Madeleine McCann: Portuguese authorities continue search for missing toddler
LISBON (AP) — Portuguese police have said they will resume the search for Madeleine McCann, the missing British toddler in the Algarve region of the country in 2007, in the coming days.
Portugal’s judicial police released a statement confirming local media reports that they will conduct the search at the request of German authorities and in the presence of British officials.
Earlier on Monday, police were seen setting up tents and cordons in an area near the Arade Dam, about 50 kilometers (31 miles) from Praia da Luz, where the 3-year-old was last seen alive.
British, Portuguese and German police are still puzzling out what happened when the toddler disappeared from her bed at the southern Portuguese resort on May 3, 2007. She was in the same room as her 2-year-old twin brother and sister while her parents had dinner with friends at a nearby restaurant.
In mid-2020, German police identified Christian Brueckner, a 45-year-old German who was in the Algarve in 2007, as a suspect in the case. Brueckner has denied any involvement.

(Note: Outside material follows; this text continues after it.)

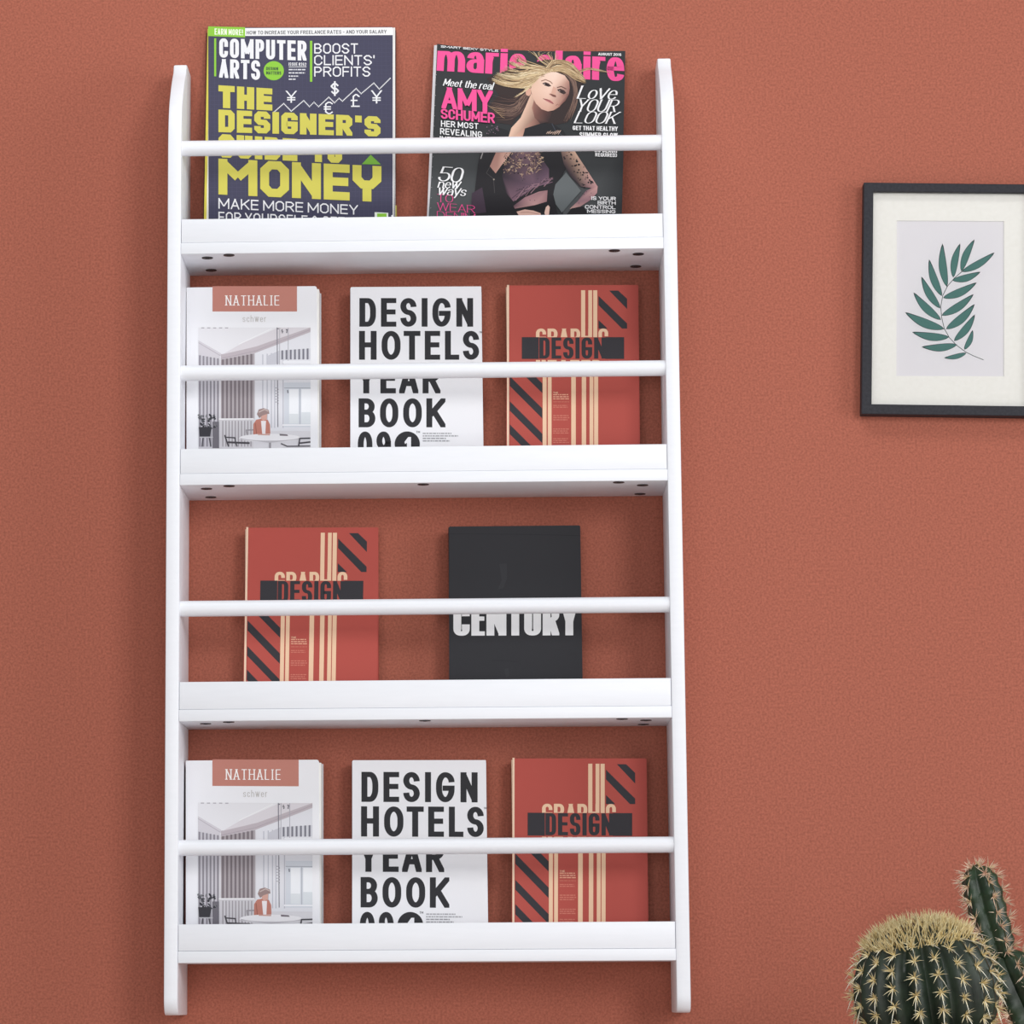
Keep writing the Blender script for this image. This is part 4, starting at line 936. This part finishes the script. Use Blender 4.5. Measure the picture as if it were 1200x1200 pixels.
# ---------------------------------------------------------------- cacti in tall clay planters (the planters stand below the frame)
def frames(path):
    out_ = []; up = Vector((0, -1, 0))
    for i in range(len(path)):
        t = (path[min(i + 1, len(path) - 1)] - path[max(i - 1, 0)]).normalized()
        e1 = (up - t * up.dot(t)).normalized(); e2 = t.cross(e1)
        out_.append((t, e1, e2))
    return out_
def ribbed(bm, path, radii, nrib, amp, per=10, sharp=1.6, ph=0.0, wave=None):
    fr_ = frames(path); rings = []
    N = nrib * per
    for i, P in enumerate(path):
        t, e1, e2 = fr_[i]; ring_ = []
        for j in range(N):
            th = 2 * math.pi * j / N
            c = abs(math.cos((th - ph) * nrib / 2)) ** sharp              # 1 on a ridge, 0 in a groove
            w_ = 1 + (wave(i, c) if wave else 0)
            r_ = radii[i] * (1 - amp * (1 - c)) * w_
            ring_.append(bm.verts.new(P + e1 * (r_ * math.cos(th)) + e2 * (r_ * math.sin(th))))
        rings.append(ring_)
    for a_, c_ in zip(rings, rings[1:]):
        for j in range(N): bm.faces.new((a_[j], a_[(j + 1) % N], c_[(j + 1) % N], c_[j]))
    bm.faces.new(rings[0][::-1]); bm.faces.new(rings[-1])
    bmesh.ops.recalc_face_normals(bm, faces=bm.faces)
    return fr_
def spike(bm, L, p, d, ln, r_, col, bend=Vector((0, 0, 0)), col2=None):
    d = d.normalized(); s = d.orthogonal().normalized(); u = d.cross(s)
    mid = p + d * ln * .5; tip = p + d * ln + bend * ln
    ra = [bm.verts.new(p + (s * math.cos(k * 2.094) + u * math.sin(k * 2.094)) * r_) for k in range(3)]
    rb = [bm.verts.new(mid + (s * math.cos(k * 2.094) + u * math.sin(k * 2.094)) * r_ * .72) for k in range(3)]
    tv = bm.verts.new(tip)
    for k in range(3):
        f = bm.faces.new((ra[k], ra[(k + 1) % 3], rb[(k + 1) % 3], rb[k])); g = bm.faces.new((rb[k], rb[(k + 1) % 3], tv))
        for q, cc in ((f, col), (g, col2 or col)):
            for l in q.loops: l[L] = lin(cc)
def planter(root, x, y, zt_, R_, name='planter'):
    bm = bmesh.new(); n = 48
    pr_ = [(0.0, 0.0), (R_ * .72, 0.0), (R_ * .97, zt_ - .03), (R_ * 1.04, zt_ - .03), (R_ * 1.04, zt_), (R_ * .92, zt_), (R_ * .9, zt_ - .02), (0.0, zt_ - .02)]
    rings = []
    for r_, z in pr_:
        rings.append([bm.verts.new((x + r_ * math.cos(2 * math.pi * j / n), y + r_ * math.sin(2 * math.pi * j / n), z)) for j in range(n)] if r_ else [bm.verts.new((x, y, z))])
    for A, B in zip(rings, rings[1:]):
        for j in range(n):
            k = (j + 1) % n
            if len(A) == 1: bm.faces.new((A[0], B[k], B[j]))
            elif len(B) == 1: bm.faces.new((A[j], A[k], B[0]))
            else: bm.faces.new((A[j], A[k], B[k], B[j]))
    bmesh.ops.recalc_face_normals(bm, faces=bm.faces)
    pot = obj(name, bm, M_POT, root, 40)
    bm = bmesh.new()
    bmesh.ops.create_cone(bm, cap_ends=True, segments=48, radius1=R_ * .89, radius2=R_ * .86, depth=.016, matrix=Matrix.Translation((x, y, zt_ - .0115)))
    obj('soil', bm, M_SOIL, pot)

# barrel cactus
rnd = random.Random(7)
BY = -.42
c0 = at(1085, 1162, BY)
bar = thing('barrel_cactus', 'round dark green barrel cactus with a crown of dense cream spines', 'cactus', (c0.x, c0.y, 0))
cz = c0.z; RB_, RZ = .0755, .072
path, rad = [], []
for i in range(41):
    ph = math.radians(-72 + 160 * i / 40)
    path.append(Vector((0, 0, cz + RZ * math.sin(ph)))); rad.append(RB_ * max(math.cos(ph), .03) ** .82)
bm = bmesh.new(); NR = 19
ribbed(bm, path, rad, NR, .15, 10, 1.3, ph=.08)
obj('body', bm, M_BODY, bar, 60)
def barrel_pt(th, ph):
    r_ = RB_ * max(math.cos(ph), .03) ** .82
    # e1 = -y, e2 = t x e1 with t = +z -> (0,0,1)x(0,-1,0) = (1,0,0)
    p = Vector((math.sin(th) * r_, -math.cos(th) * r_, cz + RZ * math.sin(ph)))
    n_ = Vector((math.sin(th) * math.cos(ph), -math.cos(th) * math.cos(ph), math.sin(ph))).normalized()
    return p, n_
bm = bmesh.new(); L = bm.loops.layers.float_color.new('ink')
YC = [(228, 210, 158), (214, 194, 140), (236, 222, 178), (198, 176, 124)]
for j in range(NR):
    th = 2 * math.pi * j / NR + .08
    for i in range(8):
        ph = math.radians(-52 + i * 14.5 + (j % 2) * 7)
        if ph > math.radians(52): continue
        p, n_ = barrel_pt(th + rnd.uniform(-.02, .02), ph)
        upv = (Vector((0, 0, 1)) - n_ * n_.z).normalized(); sd = n_.cross(upv)
        for q in range(10):
            an = 2 * math.pi * q / 10 + rnd.uniform(-.25, .25)
            d = (upv * math.cos(an) + sd * math.sin(an)) * rnd.uniform(.75, 1.1) + n_ * rnd.uniform(.35, .8)
            spike(bm, L, p - n_ * .001, d, rnd.uniform(.008, .0135), .00062, rnd.choice(YC), Vector((0, 0, -.08)), (226, 214, 178))
        d = -upv * 1.0 + sd * rnd.uniform(-.55, .3) + n_ * .55
        spike(bm, L, p, d, rnd.uniform(.016, .021), .0007, (226, 218, 190), Vector((0, 0, -.12)), (238, 234, 218))
        for q in range(3): spike(bm, L, p, n_ + sd * rnd.uniform(-.7, .7) + upv * rnd.uniform(-.4, .7), rnd.uniform(.009, .014), .0007, rnd.choice(YC))
obj('spines', bm, M_SPINE, bar)
bm = bmesh.new(); L = bm.loops.layers.float_color.new('ink')
for q in range(900):
    ph = math.asin(rnd.uniform(math.sin(math.radians(46)), 1)); th = rnd.uniform(0, 2 * math.pi)
    p, n_ = barrel_pt(th, ph)
    d = n_ * rnd.uniform(.6, 1) + Vector((rnd.uniform(-.6, .6), rnd.uniform(-.6, .6), rnd.uniform(.1, .6)))
    spike(bm, L, p - n_ * .002, d, rnd.uniform(.010, .0185), .00085, rnd.choice(YC), Vector((0, 0, 0)), rnd.choice([(240, 228, 184), (228, 210, 158)]))
obj('crown_spines', bm, M_SPINE, bar)
tilt = Matrix.Translation((0, 0, cz)) @ Matrix.Rotation(math.radians(-8), 4, 'Y') @ Matrix.Rotation(math.radians(7), 4, 'X') @ Matrix.Translation((0, 0, -cz))
for o in bar.children: o.data.transform(tilt)
zt_ = at(1085, 1222, BY - .08).z
planter(bar, 0, 0, zt_, .088)

# jointed column cactus
CY = -.19
def colpt(px, py, dy=0): return at(px, py, CY + dy)
base = colpt(1226, 1236)
col = thing('column_cactus', 'slim jointed ribbed column cactus with pale spine tufts behind the barrel cactus', 'cactus', (base.x, base.y, 0))
off = Vector((base.x, base.y, 0))
S = bpy.data.objects
PKC = [(222, 186, 160), (206, 166, 142), (232, 206, 178), (216, 196, 150)]
def joint(pts, rmax, nrib, ph, amp, tuft, name):
    m = len(pts) - 1; path, rad = [], []
    n = 44
    for i in range(n + 1):
        t = i / n; f = t * m; a_ = min(int(f), m - 1); g = f - a_
        P = pts[a_].lerp(pts[a_ + 1], g) - off
        path.append(P)
        rr = rmax * min(1, (t / .16) ** .5 * .4 + .6 if t < .16 else 1)
        rr *= .80 + .20 * math.sin(math.pi * min(t / .75, 1) * .5 + .0)
        if t > .55: rr *= max((max(1 - ((t - .55) / .45) ** 2.2, 0)) ** .6, .06)
        rad.append(rr)
    bm = bmesh.new()
    fr_ = ribbed(bm, path, rad, nrib, amp, 12, 1.25, ph, lambda i, c: .05 * c * math.sin(i * 2 * math.pi / 6.3))
    st = obj(name, bm, M_STEM, col, 60)
    bm = bmesh.new(); L = bm.loops.layers.float_color.new('ink')
    for j in range(nrib):
        th = ph + 2 * math.pi * j / nrib
        i = 3 + (j % 2) * 2.5
        while i < n + .5:
            ii = min(int(i), n); t_, e1, e2 = fr_[ii]
            nn = (e1 * math.cos(th) + e2 * math.sin(th))
            P = path[ii] + nn * rad[ii]
            if ii > n * .9: nn = (nn + t_ * 1.2).normalized()
            for q in range(16):
                d = nn * rnd.uniform(.5, 1) + Vector((rnd.uniform(-.8, .8), rnd.uniform(-.8, .8), rnd.uniform(-.7, .9)))
                spike(bm, L, P - nn * .0008, d, rnd.uniform(.6, 1.1) * tuft, .0006, rnd.choice(PKC), Vector((0, 0, 0)), (230, 208, 184))
            i += 5.6
    obj('spines', bm, M_SPINE, st)
joint([colpt(1174, 1124), colpt(1166, 1098), colpt(1155, 1062), colpt(1147, 1030), colpt(1143, 1013)], .0225, 5, .35, .36, .0145, 'stem_joint')
joint([base + Vector((0, 0, -.03)), colpt(1210, 1190), colpt(1192, 1150), colpt(1174, 1112)], .031, 5, .2, .34, .0135, 'stem_joint')
planter(col, 0, 0, base.z - .006, .062)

The suspect is being investigated on suspicion of murder in the McCann case, but has not been charged. He spent many years in Portugal, including in Praia da Luz around the time of Madeleine’s disappearance.
Prosecutors in the northern German city of Braunschweig in October charged Brueckner in several separate cases Sex offenses were allegedly committed in Portugal between 2000 and 2017.
Braunschweig prosecutor Christian Wolter said Monday his office would release a statement on the case Tuesday morning.
Madeleine’s disappearance sparked worldwide interest, with public claims of seeing her as far away as Australia, along with a slew of books and television documentaries on the case.
Rewards for finding Madeleine amounted to several million dollars.